I've already questioned Karl's wardrobe choice on this blog, but let me see if I can sucker punch that dead horse one more time. A sweatsuit should allow for maximum agility, right? I mean he should have been running labs around McClane. But, as I learned from Mr. Karl, what's the point of doing ANYTHING if you can't look cool while doing it?

Thursday, June 4, 2009

Jokes require an audience of one; screw everyone else


You know those douchebags that work in your office? The guys that respond "reply to all" to those all-office emails with quips they deem to be hilarious? The source email says "Meeting at 2:30" and Phil from three cubicles to your left replies to all with:

"I'll be there - but I won't be sitting next to Steve. That leaky pen proved to be a problem for your new khakis at the last meeting, wouldn't you say, Steve?"

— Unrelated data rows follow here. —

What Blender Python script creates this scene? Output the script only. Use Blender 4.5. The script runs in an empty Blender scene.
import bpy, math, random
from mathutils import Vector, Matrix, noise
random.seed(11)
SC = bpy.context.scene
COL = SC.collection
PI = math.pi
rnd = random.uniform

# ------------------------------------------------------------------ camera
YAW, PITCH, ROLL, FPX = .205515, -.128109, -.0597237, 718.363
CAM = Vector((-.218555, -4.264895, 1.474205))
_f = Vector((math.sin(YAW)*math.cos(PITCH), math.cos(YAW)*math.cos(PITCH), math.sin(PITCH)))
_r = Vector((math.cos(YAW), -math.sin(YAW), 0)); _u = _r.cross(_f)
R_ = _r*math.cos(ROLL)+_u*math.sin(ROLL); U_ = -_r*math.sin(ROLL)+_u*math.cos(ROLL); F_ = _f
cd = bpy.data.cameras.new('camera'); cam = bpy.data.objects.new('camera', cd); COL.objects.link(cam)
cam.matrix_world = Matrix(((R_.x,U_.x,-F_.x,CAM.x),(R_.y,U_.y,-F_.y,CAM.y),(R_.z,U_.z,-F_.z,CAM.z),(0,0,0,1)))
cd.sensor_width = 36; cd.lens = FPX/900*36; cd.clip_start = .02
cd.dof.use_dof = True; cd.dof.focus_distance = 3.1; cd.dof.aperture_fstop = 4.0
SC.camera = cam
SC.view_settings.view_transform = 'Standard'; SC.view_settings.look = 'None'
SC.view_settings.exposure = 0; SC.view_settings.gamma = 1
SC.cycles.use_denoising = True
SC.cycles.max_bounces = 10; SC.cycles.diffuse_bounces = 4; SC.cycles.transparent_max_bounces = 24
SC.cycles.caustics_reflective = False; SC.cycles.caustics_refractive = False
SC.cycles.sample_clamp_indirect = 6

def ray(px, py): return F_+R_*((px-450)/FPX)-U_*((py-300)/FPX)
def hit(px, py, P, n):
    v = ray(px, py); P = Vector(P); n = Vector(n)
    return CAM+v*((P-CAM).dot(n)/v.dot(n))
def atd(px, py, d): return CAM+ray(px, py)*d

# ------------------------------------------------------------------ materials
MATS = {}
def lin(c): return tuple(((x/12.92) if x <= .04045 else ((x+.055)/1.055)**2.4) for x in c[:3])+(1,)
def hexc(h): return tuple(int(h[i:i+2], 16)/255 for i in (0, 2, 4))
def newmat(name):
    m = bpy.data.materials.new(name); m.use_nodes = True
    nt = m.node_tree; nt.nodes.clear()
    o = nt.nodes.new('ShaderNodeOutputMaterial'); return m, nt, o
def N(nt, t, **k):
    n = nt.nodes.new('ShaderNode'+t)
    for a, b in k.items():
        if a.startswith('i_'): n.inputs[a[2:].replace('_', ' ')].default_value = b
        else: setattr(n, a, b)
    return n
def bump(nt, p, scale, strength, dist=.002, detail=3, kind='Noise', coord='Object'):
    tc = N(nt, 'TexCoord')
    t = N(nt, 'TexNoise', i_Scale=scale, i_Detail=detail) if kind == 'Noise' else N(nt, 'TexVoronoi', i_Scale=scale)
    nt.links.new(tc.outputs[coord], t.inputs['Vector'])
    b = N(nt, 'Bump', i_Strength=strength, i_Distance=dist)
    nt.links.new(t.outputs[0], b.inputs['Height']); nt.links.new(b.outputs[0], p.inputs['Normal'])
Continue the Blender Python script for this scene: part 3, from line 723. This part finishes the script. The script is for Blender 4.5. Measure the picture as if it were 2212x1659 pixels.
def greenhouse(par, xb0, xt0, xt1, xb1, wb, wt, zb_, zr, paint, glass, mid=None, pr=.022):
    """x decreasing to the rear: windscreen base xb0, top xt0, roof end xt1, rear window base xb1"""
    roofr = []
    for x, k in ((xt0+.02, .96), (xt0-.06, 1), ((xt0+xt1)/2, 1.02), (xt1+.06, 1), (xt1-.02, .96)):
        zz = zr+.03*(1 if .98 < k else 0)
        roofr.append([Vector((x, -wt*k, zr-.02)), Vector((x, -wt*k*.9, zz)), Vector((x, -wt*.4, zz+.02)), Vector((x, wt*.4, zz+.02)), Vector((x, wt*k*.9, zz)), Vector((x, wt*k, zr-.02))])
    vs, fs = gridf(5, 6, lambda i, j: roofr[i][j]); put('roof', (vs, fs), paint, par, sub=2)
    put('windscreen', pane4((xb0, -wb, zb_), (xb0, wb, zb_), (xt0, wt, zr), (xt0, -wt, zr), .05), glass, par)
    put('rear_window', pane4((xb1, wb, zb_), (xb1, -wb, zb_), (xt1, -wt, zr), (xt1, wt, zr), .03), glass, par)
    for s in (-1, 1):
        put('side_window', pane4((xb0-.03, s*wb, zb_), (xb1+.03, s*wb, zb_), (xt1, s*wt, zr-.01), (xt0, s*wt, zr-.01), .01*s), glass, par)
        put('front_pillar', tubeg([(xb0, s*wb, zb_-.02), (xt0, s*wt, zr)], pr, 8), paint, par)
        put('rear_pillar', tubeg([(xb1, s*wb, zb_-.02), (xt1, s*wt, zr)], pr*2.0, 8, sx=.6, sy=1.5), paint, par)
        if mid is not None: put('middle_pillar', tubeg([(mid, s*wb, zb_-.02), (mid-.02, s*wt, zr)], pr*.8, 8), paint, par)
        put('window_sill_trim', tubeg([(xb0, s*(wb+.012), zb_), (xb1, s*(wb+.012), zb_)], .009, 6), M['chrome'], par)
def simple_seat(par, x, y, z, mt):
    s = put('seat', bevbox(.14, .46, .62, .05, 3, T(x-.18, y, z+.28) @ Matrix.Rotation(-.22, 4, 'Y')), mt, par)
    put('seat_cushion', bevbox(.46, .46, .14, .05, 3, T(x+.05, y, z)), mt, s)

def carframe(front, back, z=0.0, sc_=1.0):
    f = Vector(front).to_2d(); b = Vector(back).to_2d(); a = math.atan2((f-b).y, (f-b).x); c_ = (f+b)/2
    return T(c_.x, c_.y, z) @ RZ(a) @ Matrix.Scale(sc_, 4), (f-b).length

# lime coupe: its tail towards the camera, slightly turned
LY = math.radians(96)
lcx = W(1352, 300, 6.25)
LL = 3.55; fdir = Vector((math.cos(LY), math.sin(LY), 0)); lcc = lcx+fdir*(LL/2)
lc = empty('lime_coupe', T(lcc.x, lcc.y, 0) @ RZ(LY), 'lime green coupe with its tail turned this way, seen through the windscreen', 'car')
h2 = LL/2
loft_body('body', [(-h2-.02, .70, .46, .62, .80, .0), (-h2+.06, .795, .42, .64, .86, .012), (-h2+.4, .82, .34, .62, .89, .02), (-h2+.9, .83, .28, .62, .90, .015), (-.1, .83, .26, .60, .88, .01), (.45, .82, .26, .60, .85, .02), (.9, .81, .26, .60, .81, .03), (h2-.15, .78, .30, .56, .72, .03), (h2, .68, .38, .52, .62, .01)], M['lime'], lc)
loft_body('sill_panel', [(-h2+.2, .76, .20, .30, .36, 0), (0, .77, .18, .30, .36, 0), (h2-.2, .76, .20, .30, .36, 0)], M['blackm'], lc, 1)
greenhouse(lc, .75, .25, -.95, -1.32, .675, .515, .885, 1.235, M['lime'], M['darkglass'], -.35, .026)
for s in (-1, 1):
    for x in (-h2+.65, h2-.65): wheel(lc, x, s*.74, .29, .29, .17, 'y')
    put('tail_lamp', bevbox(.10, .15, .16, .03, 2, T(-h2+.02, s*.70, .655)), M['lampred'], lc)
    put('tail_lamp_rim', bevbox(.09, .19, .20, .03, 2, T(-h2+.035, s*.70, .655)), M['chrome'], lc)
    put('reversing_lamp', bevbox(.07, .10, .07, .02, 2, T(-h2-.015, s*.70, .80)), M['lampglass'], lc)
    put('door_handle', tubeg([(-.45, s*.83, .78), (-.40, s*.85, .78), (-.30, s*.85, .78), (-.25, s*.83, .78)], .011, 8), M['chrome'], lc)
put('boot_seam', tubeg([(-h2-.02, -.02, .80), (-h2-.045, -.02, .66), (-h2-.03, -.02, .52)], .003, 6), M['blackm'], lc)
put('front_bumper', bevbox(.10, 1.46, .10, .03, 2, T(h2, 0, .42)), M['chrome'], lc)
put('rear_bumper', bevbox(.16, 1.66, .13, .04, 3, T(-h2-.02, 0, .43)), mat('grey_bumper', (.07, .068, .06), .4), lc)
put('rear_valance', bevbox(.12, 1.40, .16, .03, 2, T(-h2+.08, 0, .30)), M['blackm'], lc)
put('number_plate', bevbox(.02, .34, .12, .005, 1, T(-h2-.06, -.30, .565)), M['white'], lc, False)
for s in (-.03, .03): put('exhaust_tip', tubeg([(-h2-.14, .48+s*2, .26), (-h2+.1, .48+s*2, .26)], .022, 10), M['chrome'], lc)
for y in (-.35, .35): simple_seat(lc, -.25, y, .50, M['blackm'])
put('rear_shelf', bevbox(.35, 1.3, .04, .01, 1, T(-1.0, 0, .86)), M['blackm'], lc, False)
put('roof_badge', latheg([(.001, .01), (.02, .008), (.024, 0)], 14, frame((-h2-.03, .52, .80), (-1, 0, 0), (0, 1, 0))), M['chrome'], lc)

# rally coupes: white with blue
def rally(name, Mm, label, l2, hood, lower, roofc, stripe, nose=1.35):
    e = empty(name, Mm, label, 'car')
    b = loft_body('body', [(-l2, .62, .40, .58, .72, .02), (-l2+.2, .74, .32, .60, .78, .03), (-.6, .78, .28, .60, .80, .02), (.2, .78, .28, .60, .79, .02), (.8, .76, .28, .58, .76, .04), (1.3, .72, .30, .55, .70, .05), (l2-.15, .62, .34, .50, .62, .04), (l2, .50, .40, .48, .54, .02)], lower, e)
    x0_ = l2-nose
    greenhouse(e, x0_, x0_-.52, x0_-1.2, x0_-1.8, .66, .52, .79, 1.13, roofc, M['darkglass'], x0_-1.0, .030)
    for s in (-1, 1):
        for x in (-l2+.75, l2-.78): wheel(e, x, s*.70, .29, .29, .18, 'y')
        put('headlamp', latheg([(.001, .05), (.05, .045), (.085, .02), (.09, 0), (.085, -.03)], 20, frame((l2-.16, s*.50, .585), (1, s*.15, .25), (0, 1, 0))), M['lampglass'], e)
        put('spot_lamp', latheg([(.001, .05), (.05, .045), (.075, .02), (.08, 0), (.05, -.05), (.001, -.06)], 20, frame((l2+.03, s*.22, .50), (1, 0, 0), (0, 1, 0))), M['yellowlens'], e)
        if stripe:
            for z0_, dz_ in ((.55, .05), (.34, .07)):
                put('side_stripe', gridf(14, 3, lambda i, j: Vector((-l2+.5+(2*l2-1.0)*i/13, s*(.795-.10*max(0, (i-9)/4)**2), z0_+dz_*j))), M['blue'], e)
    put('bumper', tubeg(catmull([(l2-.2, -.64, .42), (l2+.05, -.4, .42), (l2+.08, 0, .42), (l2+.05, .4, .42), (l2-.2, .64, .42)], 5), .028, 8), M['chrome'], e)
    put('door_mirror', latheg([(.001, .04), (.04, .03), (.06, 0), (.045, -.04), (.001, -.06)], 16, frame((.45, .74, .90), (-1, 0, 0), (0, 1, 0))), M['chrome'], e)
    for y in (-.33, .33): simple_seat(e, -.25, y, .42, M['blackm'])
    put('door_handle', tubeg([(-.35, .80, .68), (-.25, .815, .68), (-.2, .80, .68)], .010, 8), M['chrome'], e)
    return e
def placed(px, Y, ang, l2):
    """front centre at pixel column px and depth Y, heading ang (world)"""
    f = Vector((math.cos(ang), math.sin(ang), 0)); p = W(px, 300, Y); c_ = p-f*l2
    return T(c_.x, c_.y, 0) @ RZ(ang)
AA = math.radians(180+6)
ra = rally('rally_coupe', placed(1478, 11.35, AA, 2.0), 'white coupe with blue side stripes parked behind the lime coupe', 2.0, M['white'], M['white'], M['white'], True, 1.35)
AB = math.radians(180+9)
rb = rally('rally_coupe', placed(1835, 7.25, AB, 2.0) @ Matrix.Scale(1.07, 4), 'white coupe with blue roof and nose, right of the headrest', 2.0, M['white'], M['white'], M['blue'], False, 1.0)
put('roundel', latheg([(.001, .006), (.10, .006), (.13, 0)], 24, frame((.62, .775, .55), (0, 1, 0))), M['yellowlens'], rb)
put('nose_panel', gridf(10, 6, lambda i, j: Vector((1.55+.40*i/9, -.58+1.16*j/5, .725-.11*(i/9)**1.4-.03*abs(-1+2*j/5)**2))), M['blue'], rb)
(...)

Not to be outdone, Steve replies to all with:

"I'll make sure to bring the red pen and sit right next to you, Phil. It will go great with your ketchup stain from lunch!"

HAHAHAHAHHA! What a couple of clever assholes! Meanwhile, your Inbox is now cluttered with Abbot and Costello's back and forths while you sit there imagining a sequence of events that involve those two comedic wizards somehow being hit by a train. You know the douchebags I'm talking about, right? Well, if these guys worked in the same office as John McClane, McClane would break their necks with his bare hands and remove their balls with a butter knife, and not necessarily in that order.

McClane showed us all that you don't need to broadcast your jokes to everyone within a two-block radius. All you need is yourself, and if YOU think you are funny, who the f*** cares what anyone else thinks? Remember when McClane was crawling through the ventilation shaft while being hunted by bad guys with guns?

MCCLANE: Now I know what a TV dinner feels like.

He was alone, in a life or death situation, and he still was able to reel off a one-liner that was not said simply to gain the admiration of his peers. Nope, McClane's joke was strictly for McClane, proving that true jokesters don't need to share their thoughts with eighty people at work via the wonder of electronic mail. McClane wouldn't like email, anyway. As far as he is concerned, progress peaked with frozen pizza.